Ich życie było pełne cierpienia i trudności. Ale zawsze żyli w radości Pana. Na ich obliczu odbijała się chwała Pana: blask Jego oblicza pełnego miłości.

Pan Jezus, podobnie jak uczniów w dniu Wniebowstąpienia, gromadzi nas każdego dnia w swoim sercu. Jesteśmy chronieni przez jego ręce, otoczeni przez jego niezmierzoną Miłość. I pragnie posłużyć się nami, aby dać światu tę prawdziwą radość, której mu brakuje. Chce, abyśmy byli świadkami tego co widzieliśmy i słyszeliśmy, jego ran, jego Miłości. Kiedy jesteśmy z Nim, wszystko ma swoją wartość: praca, odpoczynek, rodzina, przyjaciele, przeszłość, teraźniejszość, przyszłość. W Nim to wszystko nabiera wiecznego wymiaru.

Pan wybrał także nas i powierzył nam wszystkich ludzi: naszych rodziców, braci, krewnych, przyjaciół, kolegów z pracy, całą ludzkość.

Apostolstwo jest logiczną konsekwencją radości przebywania z Jezusem. Jak naucza św. Josemaría, „apostolstwo jest miłością Boga, która się przelewa, oddając się innym. Życie wewnętrzne zakłada wzrastanie w zjednoczeniu z Chrystusem, poprzez Chleb i poprzez Słowo. A gorliwość apostolska jest wyraźnym, właściwym i koniecznym przejawem życia wewnętrznego. Kiedy zakosztuje się miłości Boga, odczuwa się brzemię dusz”[1].

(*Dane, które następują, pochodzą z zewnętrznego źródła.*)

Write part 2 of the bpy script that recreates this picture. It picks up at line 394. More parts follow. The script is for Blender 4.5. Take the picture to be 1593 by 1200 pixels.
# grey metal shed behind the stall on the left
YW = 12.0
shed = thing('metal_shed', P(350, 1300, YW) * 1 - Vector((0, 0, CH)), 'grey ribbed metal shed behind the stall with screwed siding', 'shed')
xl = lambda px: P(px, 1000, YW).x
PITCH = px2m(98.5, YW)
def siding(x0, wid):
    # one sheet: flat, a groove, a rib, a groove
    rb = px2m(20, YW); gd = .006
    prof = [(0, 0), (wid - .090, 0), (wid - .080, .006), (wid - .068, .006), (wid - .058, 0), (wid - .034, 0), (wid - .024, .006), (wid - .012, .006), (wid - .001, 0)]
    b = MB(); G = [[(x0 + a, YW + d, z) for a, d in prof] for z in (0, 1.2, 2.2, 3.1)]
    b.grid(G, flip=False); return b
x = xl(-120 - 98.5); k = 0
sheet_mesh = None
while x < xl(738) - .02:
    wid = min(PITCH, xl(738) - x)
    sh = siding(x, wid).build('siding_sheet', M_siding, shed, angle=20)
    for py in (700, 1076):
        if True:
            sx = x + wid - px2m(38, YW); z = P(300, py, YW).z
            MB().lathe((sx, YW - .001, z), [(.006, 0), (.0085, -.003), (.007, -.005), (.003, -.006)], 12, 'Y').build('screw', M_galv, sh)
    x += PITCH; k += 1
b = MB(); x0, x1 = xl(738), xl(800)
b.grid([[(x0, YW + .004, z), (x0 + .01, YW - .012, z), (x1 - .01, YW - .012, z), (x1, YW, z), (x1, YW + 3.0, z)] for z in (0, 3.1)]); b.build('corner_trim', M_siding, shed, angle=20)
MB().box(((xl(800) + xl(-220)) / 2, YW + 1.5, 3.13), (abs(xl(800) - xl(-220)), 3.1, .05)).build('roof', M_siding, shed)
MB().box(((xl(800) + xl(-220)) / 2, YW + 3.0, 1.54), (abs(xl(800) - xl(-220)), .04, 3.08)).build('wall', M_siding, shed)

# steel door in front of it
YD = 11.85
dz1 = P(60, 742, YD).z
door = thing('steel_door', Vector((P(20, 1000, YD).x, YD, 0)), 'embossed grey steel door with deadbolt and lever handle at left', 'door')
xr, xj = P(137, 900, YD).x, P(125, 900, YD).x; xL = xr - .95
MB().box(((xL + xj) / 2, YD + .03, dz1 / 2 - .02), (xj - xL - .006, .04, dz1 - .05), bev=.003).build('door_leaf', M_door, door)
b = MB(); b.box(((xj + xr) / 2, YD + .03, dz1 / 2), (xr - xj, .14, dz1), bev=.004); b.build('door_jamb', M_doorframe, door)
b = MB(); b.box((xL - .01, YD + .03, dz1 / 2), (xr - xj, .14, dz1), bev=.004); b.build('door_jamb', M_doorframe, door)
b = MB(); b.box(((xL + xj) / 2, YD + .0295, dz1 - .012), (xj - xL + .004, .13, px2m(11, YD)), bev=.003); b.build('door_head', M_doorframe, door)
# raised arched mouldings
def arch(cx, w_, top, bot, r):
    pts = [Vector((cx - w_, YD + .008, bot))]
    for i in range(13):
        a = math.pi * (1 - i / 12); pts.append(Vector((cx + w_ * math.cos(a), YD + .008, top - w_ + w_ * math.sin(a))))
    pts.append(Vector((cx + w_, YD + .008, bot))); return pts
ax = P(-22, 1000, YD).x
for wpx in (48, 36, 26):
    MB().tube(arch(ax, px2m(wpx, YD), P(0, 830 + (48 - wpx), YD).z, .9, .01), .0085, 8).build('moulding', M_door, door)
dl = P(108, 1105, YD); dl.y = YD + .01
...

Te osoby potrzebują nas. Potrzebują naszej radości, aby przez nią, odkryli Pana Jezusa w ich życiu. W naszym codziennym działaniu, w naszych czystych spojrzeniach, w naszych rozmowach pełnych zrozumienia, w naszym pragnieniu służby, wyrozumiałości, zachęty i przebaczenia, zmartwychwstały Jezus Chrystus staje się obecny napełniając wszystko radością. Ten świat, nie tak różny od świata mężczyzn i kobiet, którzy towarzyszyli Panu, potrzebuje chrześcijan, którzy niosą na swoim obliczu blask Boga pełnego miłości.


[1] Św. Josemaría, To Chrystus przechodzi, nr 122a.